# Data segment:
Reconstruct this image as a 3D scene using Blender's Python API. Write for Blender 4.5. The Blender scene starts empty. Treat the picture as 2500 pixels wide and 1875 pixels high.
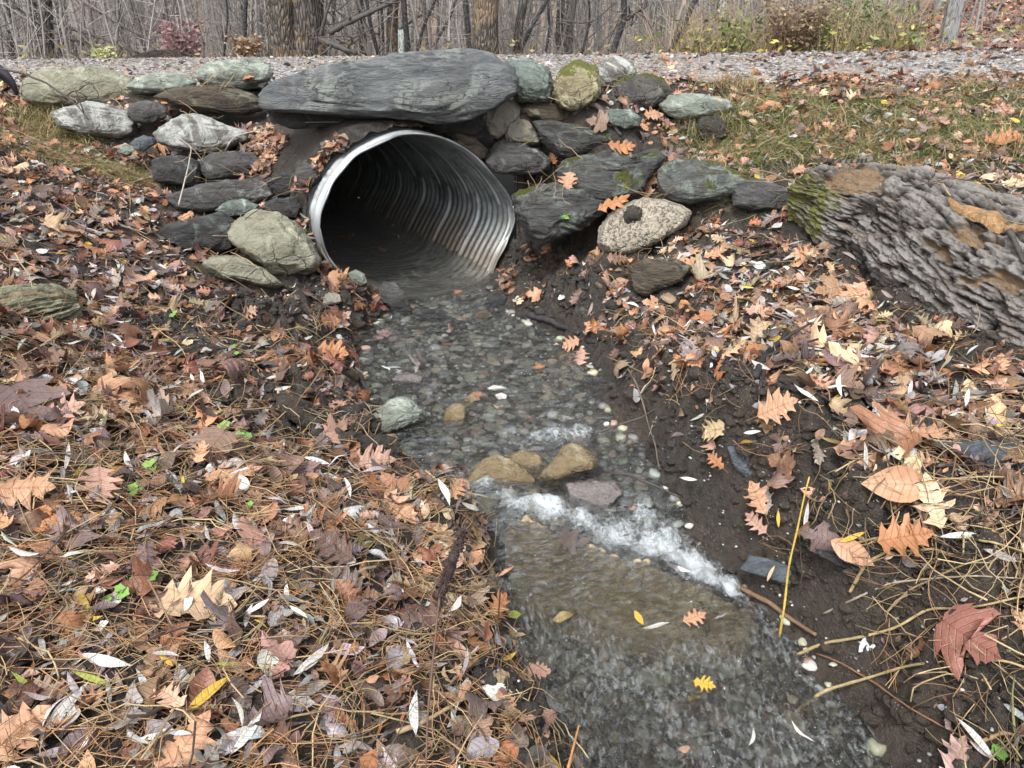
import bpy, bmesh, math, random
import numpy as np
from mathutils import Vector, Matrix
from mathutils.bvhtree import BVHTree
random.seed(7); RS = np.random.RandomState(11)
SC = bpy.context.scene; COL = SC.collection
# ------------------------------------------------------------------ camera model
W0, H0, F = 2500., 1875., 1925.
PITCH = math.atan((937.5 - 25) / F); cP, sP = math.cos(PITCH), math.sin(PITCH); ZC = 1.5
CAM = np.array([0, 0, ZC])
def rays(uv):
    uv = np.atleast_2d(np.asarray(uv, float))
    a = (uv[:, 0] - W0 / 2) / F; b = (H0 / 2 - uv[:, 1]) / F
    return np.stack([a, cP + b * sP, -sP + b * cP], 1)       # camera depth 1
def pz(u, v, z):
    d = rays([(u, v)])[0]; t = (z - ZC) / d[2]; return CAM + d * t
def py(u, v, y):
    d = rays([(u, v)])[0]; return CAM + d * (y / d[1])
def cr(x0, y0, s, pts): return [(x0 + x * s, y0 + y * s) for x, y in pts]
A_ = lambda *p: cr(0, 0, .38584, p)
B_ = lambda *p: cr(600, 80, .38584, p)
C_ = lambda *p: cr(1150, 80, .38584, p)
D_ = lambda *p: cr(1650, 0, .38584, p)
E_ = lambda *p: cr(0, 600, .38584, p)
F_ = lambda *p: cr(750, 650, .38584, p)
G_ = lambda *p: cr(1500, 600, .45208, p)
H_ = lambda *p: cr(850, 1200, .40687, p)
I_ = lambda *p: cr(1600, 1200, .40687, p)
J_ = lambda *p: cr(0, 1200, .40687, p)
Z_ = lambda *p: cr(0, 0, 1.1302, p)                          # whole view
# ------------------------------------------------------------------ noise
def _h(ix, iy, iz, seed):
    h = (ix.astype(np.int64) * 374761393 + iy.astype(np.int64) * 668265263 + iz.astype(np.int64) * 2147483647 + seed * 1274126177) & 0xffffffff
    h = ((h ^ (h >> 13)) * 1274126177) & 0xffffffff
    h = ((h ^ (h >> 16)) * 2246822519) & 0xffffffff
    return ((h ^ (h >> 15)) & 0xffffff) / float(0xffffff) * 2 - 1
def vn(P, seed=0):
    P = np.asarray(P, float); I = np.floor(P); f = P - I; I = I.astype(np.int64); w = f * f * f * (f * (f * 6 - 15) + 10)
    r = 0
    for dx in (0, 1):
        for dy in (0, 1):
            for dz in (0, 1):
                r = r + _h(I[:, 0] + dx, I[:, 1] + dy, I[:, 2] + dz, seed) * (w[:, 0] if dx else 1 - w[:, 0]) * (w[:, 1] if dy else 1 - w[:, 1]) * (w[:, 2] if dz else 1 - w[:, 2])
    return r
def fbm(P, o=4, seed=0, g=.5, ridged=False):
    P = np.asarray(P, float)
    if P.shape[1] == 2: P = np.concatenate([P, np.full((len(P), 1), .37)], 1)
    r = 0; a = 1.; t = 0
    for k in range(o):
        n = vn(P * (2 ** k) + 17.3 * k, seed + k)
        if ridged: n = 1 - 2 * np.abs(n)
        r = r + a * n; t += a; a *= g
    return r / t
def sm(a, b, x):
    t = np.clip((x - a) / (b - a), 0, 1); return t * t * (3 - 2 * t)
# ------------------------------------------------------------------ objects
def tag(o, label=None, cat=None, group=None, kind=None):
    for k, v in (('label', label), ('category', cat), ('group', group), ('kind', kind)):
        if v: o[k] = v
    return o
def mesh(name, V, Fc, mat=None, parent=None, loc=None, smooth=True, cols=None, attrs=None, mats=None, midx=None):
    """V (n,3); Fc (m,3)/(m,4) array or list of such arrays"""
    me = bpy.data.meshes.new(name); V = np.asarray(V, np.float32)
    if loc is not None: V = V - np.asarray(loc, np.float32)
    Fs = Fc if isinstance(Fc, list) and np.ndim(Fc[0]) == 2 else [np.asarray(Fc)]
    Fs = [np.asarray(f, np.int32) for f in Fs if len(f)]
    me.vertices.add(len(V)); me.vertices.foreach_set('co', V.ravel())
    nl = sum(f.size for f in Fs); nf = sum(len(f) for f in Fs)
    me.loops.add(nl); me.loops.foreach_set('vertex_index', np.concatenate([f.ravel() for f in Fs]))
    tot = np.concatenate([np.full(len(f), f.shape[1], np.int32) for f in Fs]); st = np.concatenate([[0], np.cumsum(tot)[:-1]]).astype(np.int32)
    me.polygons.add(nf); me.polygons.foreach_set('loop_start', st); me.polygons.foreach_set('loop_total', tot)
    me.polygons.foreach_set('use_smooth', np.full(nf, bool(smooth)))
    if midx is not None: me.polygons.foreach_set('material_index', np.asarray(midx, np.int32))
    me.update(calc_edges=True)
    if cols is not None:
        c = np.ones((len(V), 4), np.float32); cols = np.asarray(cols); c[:, :cols.shape[1]] = cols
        a = me.color_attributes.new('Col', 'FLOAT_COLOR', 'POINT'); a.data.foreach_set('color', c.ravel())
    for k, v in (attrs or {}).items():
        a = me.attributes.new(k, 'FLOAT', 'POINT'); a.data.foreach_set('value', np.asarray(v, np.float32))
    for m in (mats or ([mat] if mat else [])): me.materials.append(m)
    o = bpy.data.objects.new(name, me); COL.objects.link(o)
    if loc is not None: o.location = [float(q) for q in loc]
    if parent is not None:
        o.parent = parent
        o.matrix_parent_inverse = Matrix.Translation(Vector(parent.location)).inverted()
    return o
def empty(name, loc):
    o = bpy.data.objects.new(name, None); COL.objects.link(o); o.location = [float(q) for q in loc]; o.empty_display_size = .1
    return o
class Bag:
    """collects geometry of ONE mesh"""
    def __init__(s): s.V = []; s.Q = []; s.T = []; s.C = []; s.n = 0; s.A = []
    def add(s, V, Q=None, T=None, col=(1, 1, 1), att=None, tt_=None):
        V = np.asarray(V, float)
        if Q is not None and len(Q): s.Q.append(np.asarray(Q) + s.n)
        if T is not None and len(T): s.T.append(np.asarray(T) + s.n)
        c = np.asarray(col, float)
        c = np.broadcast_to(c[:3], (len(V), 3)) if c.ndim == 1 else c
        s.C.append(c if c.shape[1] == 4 else np.concatenate([c, np.ones((len(V), 1)) if tt_ is None else np.asarray(tt_)[:, None]], 1))
        s.A.append(np.zeros(len(V)) if att is None else np.asarray(att, float))
        s.V.append(V); s.n += len(V)
    def build(s, name, mat, parent=None, loc=None, smooth=True):
        F_l = []
        if s.Q: F_l.append(np.concatenate(s.Q))
        if s.T: F_l.append(np.concatenate(s.T))
        return mesh(name, np.concatenate(s.V), F_l, mat, parent, loc, smooth, np.concatenate(s.C), {'lt': np.concatenate(s.A)})
def tube(P, R, k=6, wob=0, seed=0):
    P = np.asarray(P, float); n = len(P); R = np.broadcast_to(np.asarray(R, float), (n,))
    T = np.gradient(P, axis=0); T /= np.linalg.norm(T, axis=1)[:, None] + 1e-9
    up = np.array([0, 0, 1.]) if abs(T[:, 2]).mean() < .8 else np.array([1., 0, 0])
    N = np.cross(T, up); N /= np.linalg.norm(N, axis=1)[:, None] + 1e-9; B = np.cross(T, N)
    a = np.arange(k) * 2 * math.pi / k
    V = P[:, None] + R[:, None, None] * (np.cos(a)[None, :, None] * N[:, None] + np.sin(a)[None, :, None] * B[:, None])
    V = V.reshape(-1, 3)
    if wob: V = V + (np.repeat(R, k) * wob * vn(V * 30 / max(R.max() * 20, .3), seed))[:, None] * ((V - np.repeat(P, k, 0)) / (np.repeat(R, k)[:, None] + 1e-9))
    i = np.arange(n - 1)[:, None] * k; j = np.arange(k)[None]; j2 = (j + 1) % k
    Q = np.stack([i + j, i + j2, i + k + j2, i + k + j], -1).reshape(-1, 4)
    c0, c1 = len(V), len(V) + 1; V = np.concatenate([V, P[:1], P[-1:]])
    jj = np.arange(k); T_ = np.concatenate([np.stack([np.full(k, c0), (jj + 1) % k, jj], 1), np.stack([np.full(k, c1), (n - 1) * k + jj, (n - 1) * k + (jj + 1) % k], 1)])
    return V, Q, T_
def resample(P, n):
    P = np.asarray(P, float); d = np.concatenate([[0], np.cumsum(np.linalg.norm(np.diff(P, axis=0), axis=1))]); t = np.linspace(0, d[-1], n)
    # smooth (catmull-like) by interpolating then light filtering
    Q = np.stack([np.interp(t, d, P[:, k]) for k in range(3)], 1)
    for _ in range(2): Q[1:-1] = (Q[:-2] + 2 * Q[1:-1] + Q[2:]) / 4
    return Q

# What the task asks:
Out of the material above, gather each line where "scene" appears.

# Written solution:
Reconstruct this image as a 3D scene using Blender's Python API. Write for Blender 4.5. The Blender scene starts empty. Treat the picture as 2500 pixels wide and 1875 pixels high.
SC = bpy.context.scene; COL = SC.collection